Les leçons grecques
AHMED CHARAu00cf

Les institutions européennes et les marchés financiers respirent. La Grèce ne fera pas défaut, un accord est presque trouvé. Athènes a fini par assouplir ses positions. Sur les retraites, elle accepte d’allonger la durée de cotisation, de fixer l’âge de départ à 67 ans et de taxer les pensions. Tsipras est élu sur un programme qui faisait de la situation des retraités, une ligne rouge. Mais les économistes les plus sérieux dénoncent une forme d’hypocrisie. Selon le rythme actuel du remboursement, il faudrait attendre 2050 pour voir la Grèce payer ses dettes si elle tient tous ses engagements budgétaires. Impossible, disent-ils, parce que les nouvelles créances ne servent qu’à régler les échéances des anciennes et que la croissance n’est toujours pas au rendez-vous, après un troisième plan de sauvetage.

Le FMI et la BCE s’attachent à ne pas créer de précédent, en effaçant l’ardoise de la Grèce.
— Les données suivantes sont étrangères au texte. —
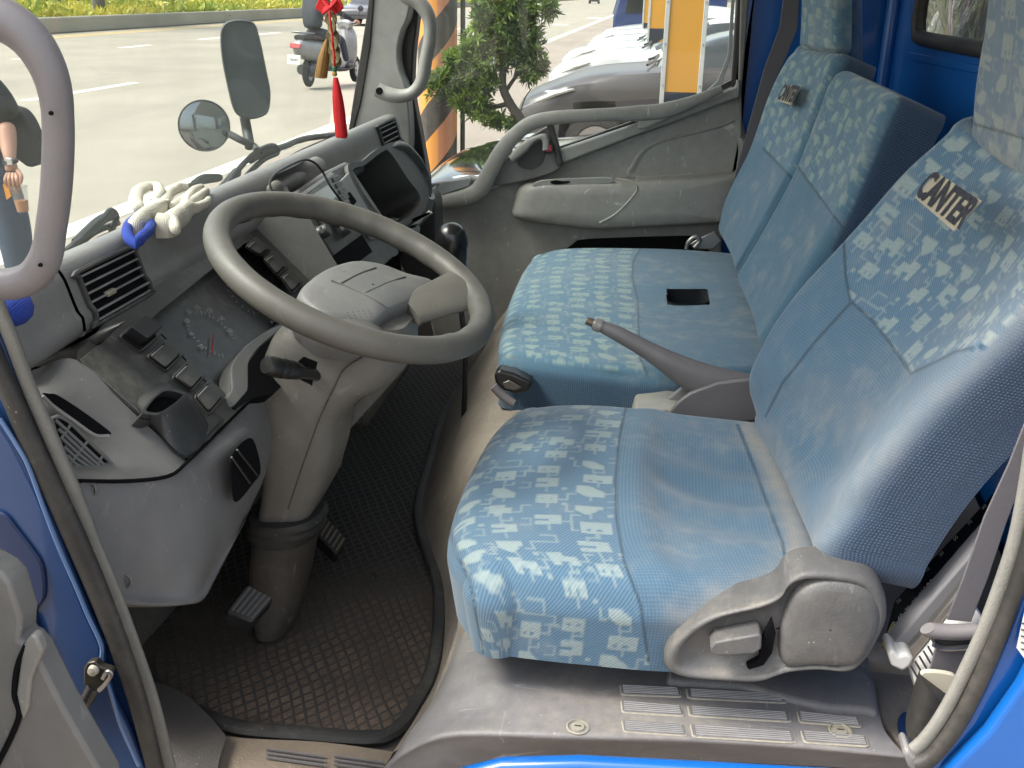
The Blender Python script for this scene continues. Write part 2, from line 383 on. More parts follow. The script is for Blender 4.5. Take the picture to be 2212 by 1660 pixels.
def cloth(name,base,light,fade=(.22,.30,.36),dirt=.35):
    m,nt,bs=mat(name); co=pos(nt); at=N(nt,'VertexColor',layer_name='mask'); sp=N(nt,'SeparateColor'); lk(nt,at.outputs[0],sp.inputs[0])
    uv=N(nt,'UVMap').outputs[0]
    def wave(rot,sc,d=.4,dsc=3):
        wv=N(nt,'TexWave'); wv.inputs['Scale'].default_value=sc; wv.inputs['Distortion'].default_value=d; wv.inputs['Detail Scale'].default_value=dsc
        lk(nt,mapping(nt,uv,(1,1,1),(0,0,rot)),wv.inputs['Vector']); return wv.outputs['Fac']
    tw=wave(.75,90); w1=wave(0,75); w2=wave(math.pi/2,75)
    knit=mth(nt,'MULTIPLY',w1,w2); tex=mixc(nt,sp.outputs[2],knit,tw)
    n1=noi(nt,4.5,5,.6,co); n2=noi(nt,26,5,.65,co); n3=noi(nt,350,2,.6,co)
    c=mixc(nt,ramp(nt,n1,[(.35,0),(.7,1)]),base,tuple(.75*a+.25*b for a,b in zip(base,fade)))
    c=mixc(nt,mth(nt,'MULTIPLY',tex,.5),c,tuple(min(1,v*1.9+.02) for v in base))
    c=mixc(nt,mth(nt,'MULTIPLY',sp.outputs[0],mth(nt,'ADD',mth(nt,'MULTIPLY',n3,.45),.55)),c,light)
    d=mth(nt,'MULTIPLY',ramp(nt,n2,[(.45,0),(.8,1)]),dirt)
    c=mixc(nt,mth(nt,'MULTIPLY',d,ramp(nt,n1,[(.45,0),(.6,1)])),c,(.40,.38,.33))
    st=N(nt,'VertexColor',layer_name='mask')
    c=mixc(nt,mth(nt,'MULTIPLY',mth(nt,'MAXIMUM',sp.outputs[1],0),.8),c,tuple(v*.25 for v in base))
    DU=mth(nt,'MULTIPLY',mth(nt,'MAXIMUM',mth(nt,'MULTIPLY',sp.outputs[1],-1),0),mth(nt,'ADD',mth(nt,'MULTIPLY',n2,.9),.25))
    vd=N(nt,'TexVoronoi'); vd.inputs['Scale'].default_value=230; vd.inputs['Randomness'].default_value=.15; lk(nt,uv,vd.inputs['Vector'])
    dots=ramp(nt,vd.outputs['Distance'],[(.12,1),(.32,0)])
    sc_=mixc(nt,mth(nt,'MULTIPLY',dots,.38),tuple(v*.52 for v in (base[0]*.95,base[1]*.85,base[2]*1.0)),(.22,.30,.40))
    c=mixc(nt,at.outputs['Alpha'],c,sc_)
    c=mixc(nt,DU,c,(.33,.30,.26))
    lk(nt,c,bs.inputs['Base Color']); bs.inputs['Roughness'].default_value=.92; bs.inputs['Specular IOR Level'].default_value=.2
    bs.inputs['Sheen Weight'].default_value=.25; bs.inputs['Sheen Roughness'].default_value=.5
    h=mth(nt,'ADD',mth(nt,'MULTIPLY',tex,.5),mth(nt,'ADD',mth(nt,'MULTIPLY',sp.outputs[0],1.2),mth(nt,'MULTIPLY',n3,.6)))
    h=mth(nt,'SUBTRACT',h,mth(nt,'MULTIPLY',mth(nt,'MAXIMUM',sp.outputs[1],0),3.0)); b1=bump(nt,h,.5,.0011,None)
    bump(nt,noi(nt,9,3,.5,co,.5),.35,.012,bs,b1)
    return m
BLUE=(.070,.132,.195); CLOTH=cloth('seat_cloth',BLUE,(.31,.375,.36),fade=(.13,.20,.26))
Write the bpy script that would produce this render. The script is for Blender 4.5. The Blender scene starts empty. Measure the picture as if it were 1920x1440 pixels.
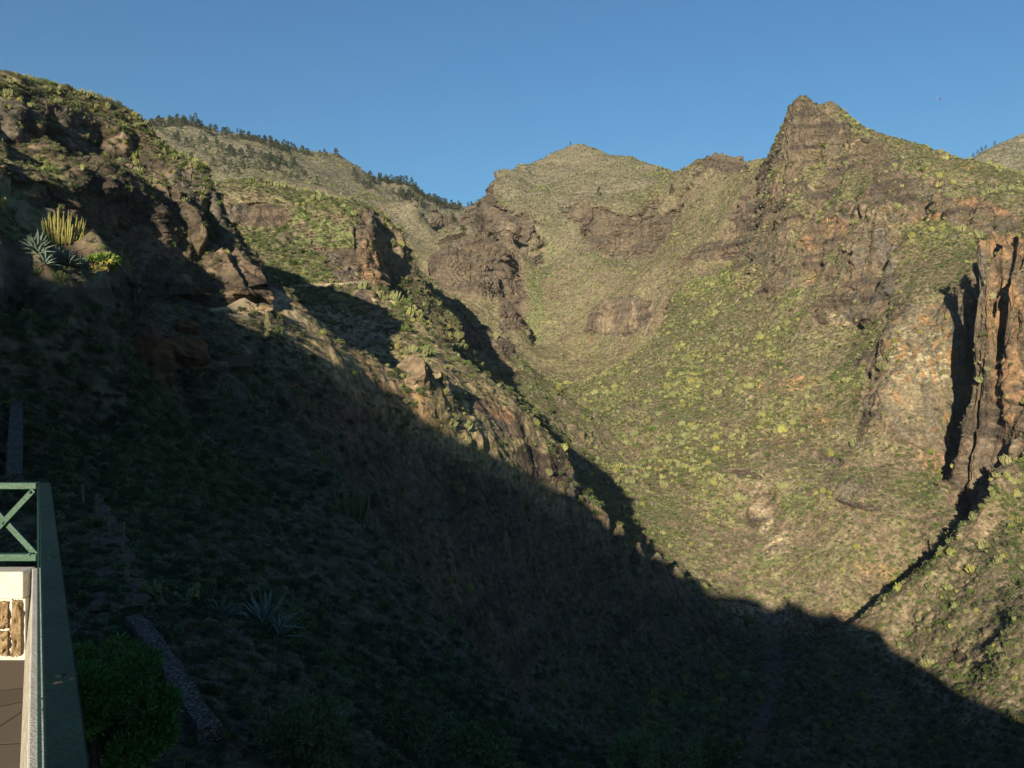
import bpy, bmesh, math, random, sys
import numpy as np
from concurrent.futures import ThreadPoolExecutor
from mathutils import Vector, Matrix

F, CU, CV = 1480.0, 960.0, 720.0          # focal length and centre of the 1920x1440 photograph, in its pixels
DETAIL = 1.0
rng = np.random.default_rng(7)
random.seed(7)
scene = bpy.context.scene
COL = scene.collection

def world(u, v, Y):
    return ((u - CU) / F * Y, Y, (CV - v) / F * Y)

# sun: low, behind the camera and a little to the left
SUN_D = np.array([460.0, 1480.0, -400.0]); SUN_D /= np.linalg.norm(SUN_D)     # direction the light travels
SUN_EL = math.asin(-SUN_D[2]); SUN_AZ = math.atan2(SUN_D[0], SUN_D[1])

# ------------------------------------------------------------------ noise
_LAT = rng.standard_normal((8, 64, 64, 64)).astype(np.float32) * 0.62
def _vn(args):
    x, y, z, s = args
    L = _LAT[s % 8]
    off = 11.37 * (s + 1)
    x = x + off; y = y + off * 1.7; z = z + off * 0.6
    xf = np.floor(x); yf = np.floor(y); zf = np.floor(z)
    x -= xf; y -= yf; z -= zf
    xi = xf.astype(np.int32) & 63; yi = yf.astype(np.int32) & 63; zi = zf.astype(np.int32) & 63
    x = x * x * (3 - 2 * x); y = y * y * (3 - 2 * y); z = z * z * (3 - 2 * z)
    xj = (xi + 1) & 63; yj = (yi + 1) & 63; zj = (zi + 1) & 63
    a = L[xi, yi, zi]; a += (L[xj, yi, zi] - a) * x
    b = L[xi, yj, zi]; b += (L[xj, yj, zi] - b) * x
    a += (b - a) * y
    c = L[xi, yi, zj]; c += (L[xj, yi, zj] - c) * x
    d = L[xi, yj, zj]; d += (L[xj, yj, zj] - d) * x
    c += (d - c) * y
    return a + (c - a) * z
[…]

En même temps, maintenir la Grèce au sein de l’Europe est une nécessité, parce que son départ, un drame pour son peuple, constituerait le début d’un détricotage de la Zone euro. Il y a aussi l’aspect politique, la Grèce étant le berceau de la civilisation européenne.

L’affaire grecque nous apprend plusieurs enseignements. Les Etats européens ont racheté la dette auprès des banques, ils ont nationalisé ces actifs pour éviter une crise systémique de la Finance et non pas pour aider la Grèce. Il se trouve que la nationalisation n’a pas changé la nature de cette dette. Elle reste compromise. La réponse apportée en Europe, après la faillite de Lehman Brothers, n’a donc fait que retarder les échéances. Malgré tous les efforts fournis par le peuple grec, qui enregistre, depuis 2008, une baisse du pouvoir d’achat de 40% et un taux de chômage de 28%, on ne voit pas d’issue à ce calvaire sans une véritable politique de relance à l’échelle européenne.

Le deuxième enseignement concerne la construction européenne. La monnaie commune, sans intégration politique avancée, sans fiscalité commune, sans un rapprochement des modèles sociaux, ne profite qu’aux économies les plus fortes comme l’Allemagne. La solidarité est limitée dans ce contexte. Enfin, l’expérience grecque pose de réelles questions sur l’offre politique populiste. Nul ne peut nier que les effets des politiques d’austérité sont désastreux pour les couches populaires, surfer sur le sentiment de rejet qui en découle est donc d’une facilité déconcertante. Tsipras a promis d’arrêter le calvaire et de mettre en place une politique de croissance. Il a échoué à son premier examen, puisqu’il a renié ses engagements électoraux, pour rester dans l’euro et bénéficier des liquidités de la Banque centrale européenne, sans lesquels l’économie serait totalement asphyxiée.

Le programme de Podemos en Espagne est aussi généreux, mais son applicabilité est sujette à caution, même si la croissance, certes molle, est de retour en Espagne. Les marchés, la mondialisation imposent des réalités dont on peut contester la justice, mais dont on ne peut faire fi.

C’est une véritable épreuve pour les démocraties car se faire élire sur un programme inapplicable, c’est l’assurance d’une désillusion pour les populations. Ceci se traduit généralement par des convulsions violentes et l’émergence de courants anti-démocratiques, refusant les institutions et méprisant les élites. L’étape historique actuelle ressemble à celle des années 30. Il faudra éviter les conséquences tragiques que l’on connaît.